For seven decades, Maker’s Mark has produced whisky in its iconic red wax bottle, a recipe Margie and Bill Samuels Sr, settled on in 1953 after famously burning the family’s 170-year-old whiskey ledger. The Loretto, Kentucky, distillery had never strayed from it until last year. Star Hill Farm Whisky, named after the land the distillery sits on, arrived in 2025 as Maker’s Mark’s first new mash bill since the Eisenhower administration and its first wheat whisky. Now it’s back for a second annual release, which arrives in the UK on the 18th of May.

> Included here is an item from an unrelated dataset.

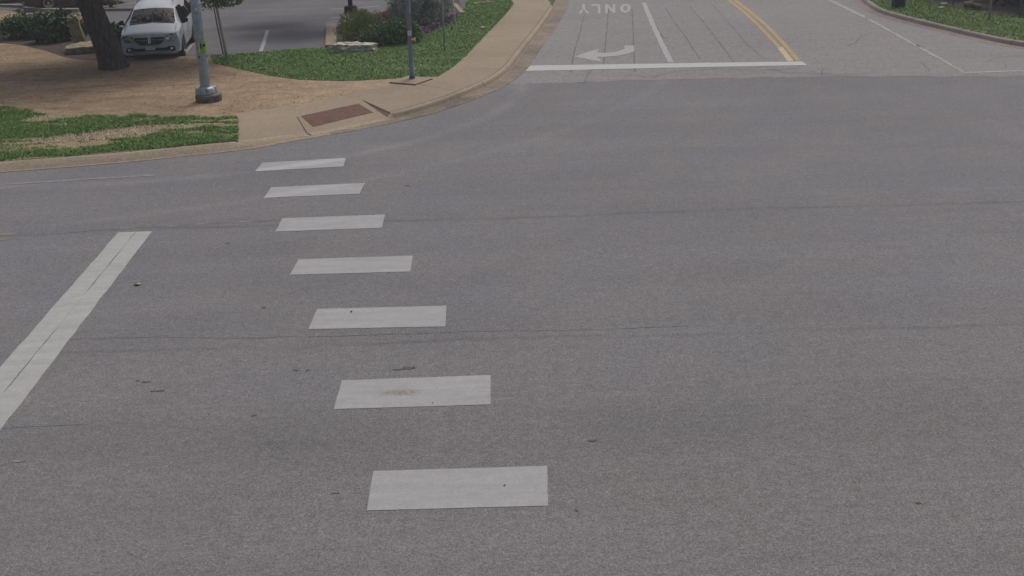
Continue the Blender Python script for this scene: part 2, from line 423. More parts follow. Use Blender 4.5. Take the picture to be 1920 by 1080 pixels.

The structure is still the same as the debut, two mash bills blended together, one made entirely of malted wheat, the other 70% wheat and 30% malted barley to produce a final composite of 27% wheat, 62% malted wheat and 11% malted barley. The 2025 release used soft red winter wheat, which gives Maker’s Mark bourbon its creamy, rounded character. The 2026 release keeps the soft red winter wheat in the recipe, but incorporates hard red and white hard wheat varietals, offering further depth and complexity.
On the nose, the whisky is dark and intense, think molasses, fig and spice, giving way to dark chocolate. The palate is vibrant and complex, zesty citrus, ripe pear and shortbread alongside black and red berries and a touch of vanilla, with a finish of rich sweetness and soft cinnamon.


Dr Blake Layfield, master distiller at Maker’s Mark, said this: “The first release of Star Hill Farm Whisky was bright, approachable and straightforward; this year we’ve dialled up the complexity,” said Dr Blake Layfield, master distiller at Maker’s Mark. “The 2026 release is a balanced blend of seven and eight-year whiskies bottled at cask strength, evolving from first sip to finish“.


The 2025 release was the first whiskey ever to earn Estate Whiskey certification from the Estate Whiskey Alliance. The qualifying threshold, for this dictates that every step of production happens on the estate and that at least two-thirds of the grain has to be grown on estate-owned or estate-controlled land. The 2026 release carries this same certification.
And if you wondered why Maker’s Mark dropped the “e” in whisky, it’s a nod to the Samuel’s family’s Scot-Irish heritage, and Star Hill Farm follows suit.
What makes Star Hill Farm so interesting isn’t that it’s a wheat whisky, it’s that it’s a project structured to keep changing. Different wheat varieties, different cooperage experiments, built on the premise that the recipe should never be the same twice.
Priced at £100 a bottle and bottled at 58.2% ABV, the 2026 release won’t stay on the shelves for long. UK stockists include Harrods, Selfridges, Berry Bros & Rudd and Fortnum & Mason.